От первых рассказов до опубликованного ныне сочинения «Мастер Хаос. Открытая мультиагентная литературная система с послесловием ученого человека« («Октябрь», №4) прозаик занимался одним -- сталкивал лоб в лоб два «хаоса». Один хаос (злобный) прикидывался «порядком» и навязывал свои «правила» всем и вся; воплощался он в клише газетных статеек, начальственном рыке и прочей идеологической шелухе. Другой же (наша бесшабашная и безбашенная житуха) почитался добрым, домашним и спасительным. В основном потому, что не претендовал на статус «космоса», а поминутно то растерянно, то с гонором заявлял о собственной «хаотичности». Связь меж привычно милым бардаком и звероватой советчиной писатель не то чтобы игнорировал (поди-ка, в здравом уме находясь, не приметь эдакого «слона»!), но... Но и задерживаться на этой каверзе не считал должным. Главное -- свобода! Чтобы не лезли со своими указами и постановлениями, рецептами и декретами, нормативами и уставами. А там разберемся -- мы, может, и «удаки» (любимое словцо Попова), но никак не дураки. Если худо-бедно берег нас родимый бардак от коммунистической шоблы, то и от иного-прочего сбережет. И запируем на просторе!

Вот Попов и пирует. Играет. Фонтанирует. Переходит улицу в тех местах, где раньше ее пересекать категорически запрещалось, а ныне вовсю сияет зеленый свет. Он по-прежнему сталкивает живые, хрипловато трогательные, недоуменно затейливые байки без начала и конца с выписками из старых (и новых) газет. По-прежнему радостно фиксирует всевозможные нелепости. По-прежнему ни во что не ставит всякие там «сюжеты» с «композициями» и уповает на обаяние слога. На голос, слушая который пленяешься чудной статью рассказчика. А вот еще история. Про козлов. И баранов. И коммунистов. И художников. И «город К., стоящий на великой сибирской реке Е., впадающей в Ледовитый океан».

Таких историй в новой работе Попова восемнадцать.
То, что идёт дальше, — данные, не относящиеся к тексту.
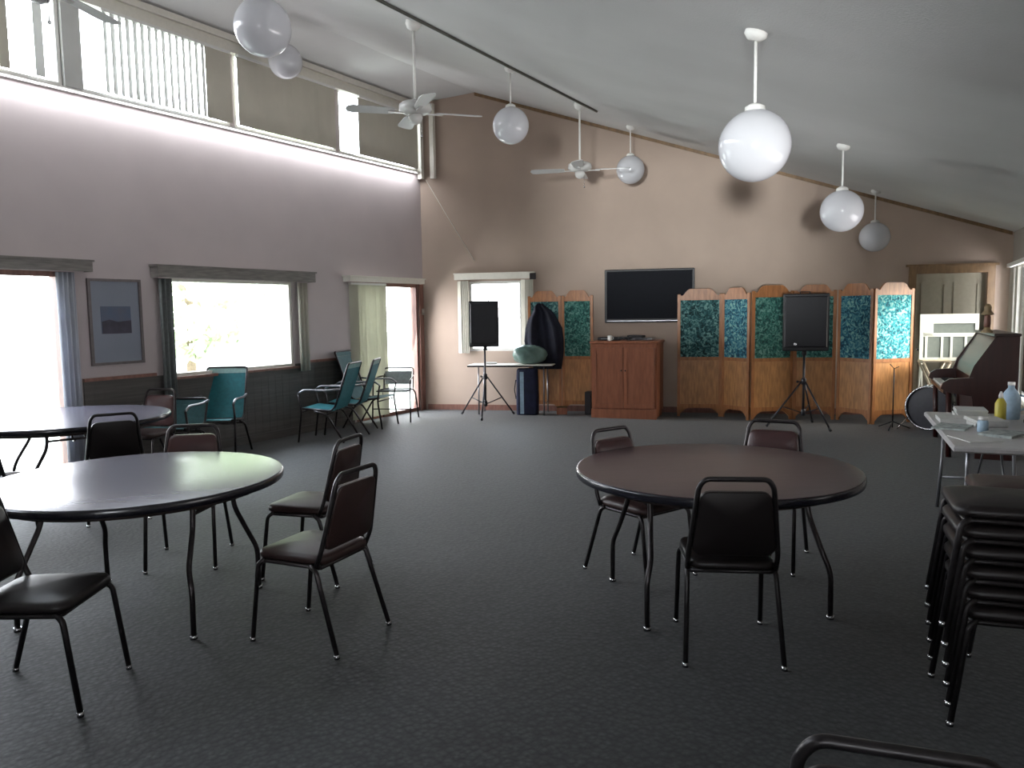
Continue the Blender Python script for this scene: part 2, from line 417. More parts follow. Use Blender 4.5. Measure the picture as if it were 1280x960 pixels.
# door in the back wall
t = MB()
for a, b, c, d in ((7.46,7.56,0,2.18),(8.5,8.6,0,2.18),(7.56,8.5,2.08,2.18)): t.box(a, b, -.035, .0, c, d)
t.box(7.42, 8.64, -.05, -.0, 2.18, 2.215)
struct('trim_8', t, M['doorframe'], (XL, CY, 0), A)
d = MB(); d.box(7.56, 8.5, .04, .08, 0, 2.08)
for a, b in ((7.64, 7.98), (8.08, 8.42)):
    for c, e in ((.15, .85), (.98, 1.95)):
        d.box(a, b, .03, .04, c, c+.03); d.box(a, b, .03, .04, e-.03, e); d.box(a, a+.03, .03, .04, c+.03, e-.03); d.box(b-.03, b, .03, .04, c+.03, e-.03)
dr = struct('door_1', d, M['door'], (XL, CY, 0), A)
k = MB(); k.tube([(7.62,.04,.98),(7.62,-.0,.98)], .012); k.sphere((7.62,-.02,.98), .03, 12, 8); obj('door_knob', k, M['chrome'], dr)

# ------------------------------------------------------------------ valances, blinds, curtains
def slats(y0, y1, z0, z1, n, ang, depth=.085, x=.0):
    mb = MB()
    for i in range(n):
        y = y0+(i+.5)*(y1-y0)/n; a = ang+random.uniform(-.06, .06)
        dx, dy = math.cos(a)*depth/2, math.sin(a)*depth/2; nx, ny = -math.sin(a)*.0015, math.cos(a)*.0015
        mb.loft([[(x-dx-nx, y-dy-ny, z), (x+dx-nx, y+dy-ny, z), (x+dx+nx, y+dy+ny, z), (x-dx+nx, y-dy+ny, z)] for z in (z0, z1)])
    return mb
def blind(label, y0, y1, z0, z1, n, ang, m, rail=True, group=None, x=.06):
    t = thing('vertical_blind', label, 'blind', (XL+x, (y0+y1)/2, z0), 0, group)
    h = (y1-y0)/2
    obj('slats', slats(-h, h, 0, z1-z0-.03, n, ang), m, t)
    if rail: r = MB(); r.box(-.025, .025, -h, h, z1-z0-.03, z1-z0); obj('head_rail', r, M['white'], t)
    return t
def valance(label, y0, y1, z0, z1, m):
    t = thing('window_valance', label, 'valance', (XL, (y0+y1)/2, z0))
    h = (y1-y0)/2; H_ = z1-z0
    b = MB(); b.box(.12, .14, -h, h, 0, H_); b.box(0.001, .12, -h, -h+.015, 0, H_); b.box(0.001, .12, h-.015, h, 0, H_); obj('face_board', b, m, t)
    b = MB(); b.box(0.001, .155, -h-.015, h+.015, H_, H_+.02); obj('top_board', b, m, t)
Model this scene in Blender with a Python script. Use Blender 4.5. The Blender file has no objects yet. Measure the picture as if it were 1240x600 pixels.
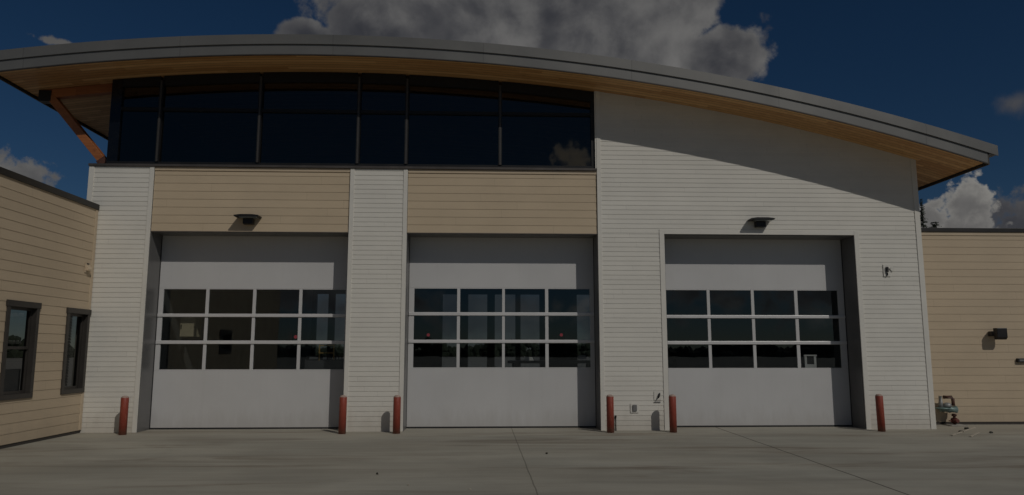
import bpy, bmesh, math, random
from mathutils import Vector, Matrix
random.seed(7)
R = math.radians
S = bpy.context.scene
COL = S.collection

# ------------------------------------------------------------------ camera
cam = bpy.data.cameras.new('camera')
cam.sensor_width = 36.0
cam.lens = 898.8 / 1240 * 36
cam.clip_end = 3000
camo = bpy.data.objects.new('camera', cam)
COL.objects.link(camo)
camo.location = (0, -15.479, 1.6)
camo.rotation_euler = (R(90 + 7.983), 0, R(-2.346))
S.camera = camo

# ------------------------------------------------------------------ exposure
vs = S.view_settings
vs.view_transform = 'Standard'
vs.look = 'None'
vs.gamma = 1
vs.use_curve_mapping = False
vs.exposure = -1.85

# ------------------------------------------------------------------ sun
SUN_DIR = Vector((0.68, -1.0, 0.98)).normalized()
sun = bpy.data.lights.new('sun', 'SUN')
sun.energy = 3.9
sun.angle = R(0.5)
sun.color = (1.0, 0.955, 0.89)
suno = bpy.data.objects.new('sun', sun)
suno.rotation_euler = SUN_DIR.to_track_quat('Z', 'Y').to_euler()
suno.location = (20, -30, 30)
COL.objects.link(suno)


# ------------------------------------------------------------------ node helpers
class NT:
    def __init__(s, tree):
        s.t = tree
        s.n = tree.nodes
        s.l = tree.links

    def node(s, typ, ins=None, **kw):
        x = s.n.new(typ)
        for k, v in kw.items():
            setattr(x, k, v)
        if ins:
            for k, v in ins.items():
                s.put(x.inputs[k], v)
        return x

    def put(s, sock, v):
        if isinstance(v, bpy.types.NodeSocket):
            s.l.new(v, sock)
        else:
            if isinstance(v, (tuple, list)) and len(v) == 3 and sock.type == 'RGBA':
                v = (*v, 1)
            sock.default_value = v

    def m(s, op, a, b=0.0, c=None, clamp=False):
        x = s.n.new('ShaderNodeMath')
        x.operation = op
        x.use_clamp = clamp
        s.put(x.inputs[0], a)
        s.put(x.inputs[1], b)
        if c is not None:
            s.put(x.inputs[2], c)
        return x.outputs[0]

    def vm(s, op, a, b):
        x = s.n.new('ShaderNodeVectorMath')
        x.operation = op
        s.put(x.inputs[0], a)
        s.put(x.inputs[1], b)
        return x.outputs[0]

    def mix(s, f, a, b, mode='MIX'):
        x = s.n.new('ShaderNodeMix')
        x.data_type = 'RGBA'
        x.blend_type = mode
        s.put(x.inputs[0], f)
        s.put(x.inputs[6], a)
        s.put(x.inputs[7], b)
        return x.outputs[2]

    def noise(s, vec, scale, detail=4, rough=0.55, dist=0.0):
        x = s.n.new('ShaderNodeTexNoise')
        s.put(x.inputs['Vector'], vec)
        x.inputs['Scale'].default_value = scale
        x.inputs['Detail'].default_value = detail
        x.inputs['Roughness'].default_value = rough
        x.inputs['Distortion'].default_value = dist
        return x.outputs['Fac']

    def smooth(s, v, a, b, c=0.0, d=1.0):
        x = s.n.new('ShaderNodeMapRange')
        x.interpolation_type = 'SMOOTHSTEP'
        s.put(x.inputs['Value'], v)
        x.inputs['From Min'].default_value = a
        x.inputs['From Max'].default_value = b
        x.inputs['To Min'].default_value = c
        x.inputs['To Max'].default_value = d
        return x.outputs[0]

    def ramp(s, v, stops):
        x = s.n.new('ShaderNodeValToRGB')
        s.put(x.inputs[0], v)
        el = x.color_ramp.elements
        while len(el) < len(stops):
            el.new(0.5)
        for e, (p, c) in zip(el, stops):
            e.position = p
            e.color = (*c, 1) if len(c) == 3 else c
        return x.outputs[0]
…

И каждая из трех частей: фрагмент «как бы сквозного» повествования о господине Безобразове (то ли alter ego автора, то ли синтетический персонаж, олицетворяющий весь постсоветский социум) + собственно байка из жизни автора + цитатный коллаж. В этом хаосе есть своя система: поначалу он приятно взбадривает, ближе к концу томит внутренней однородностью. Нет, «штучные фразы», смешные репризы и характерные портреты распределены по тексту равномерно. И не меньше их в «хаотическом» опусе, чем в прежней прозе Попова. Только ведь и там зачин веселил больше, чем финал. Да, приятно услышать знакомый голос, теплые интонации, излюбленные словечки. Приятно, когда к тебе обращаются по-людски -- без «моралей», жлобского нытья и наглого самолюбования. Не разговор, а райское наслаждение. Вот и приедается, как «Баунти». Ни раздражения, ни досады -- просто вдруг понимаешь, что все сказанное ты уже слышал. Не раз. И даже дослушать готов. (Приятность есть приятность.) Но совсем не обязательно, чтобы прямо сейчас. И какие могут быть обиды у «своего в доску» автора на притормозившего (закемарившего) читателя? Куда спешить в такую жару? Ведь если неожиданно все (а в Хаосе только так), то откуда взяться реальной неожиданности -- смелости художника? Той смелости, что отличает «искусство слова» от самого лучшего в мире кухонного перетрепа. Эта смелость строила (строить не ломать!) лучшие книги Попова, когда он вспоминал, что помимо мутно-уютного хаоса существуют история страны («Душа патриота...») и судьба литературы («Подлинная история «Зеленых музыкантов»).

Присловье «Не учи ученого» совершенно неопровержимо. Писатель свободен. Но и читатель тоже не галерник. Он волен, глянув окрест, заметить: мастеров хаоса и без Попова предостаточно. Впрочем, как сказано в старом анекдоте, Евгения Анатольевича мы любим не только за это.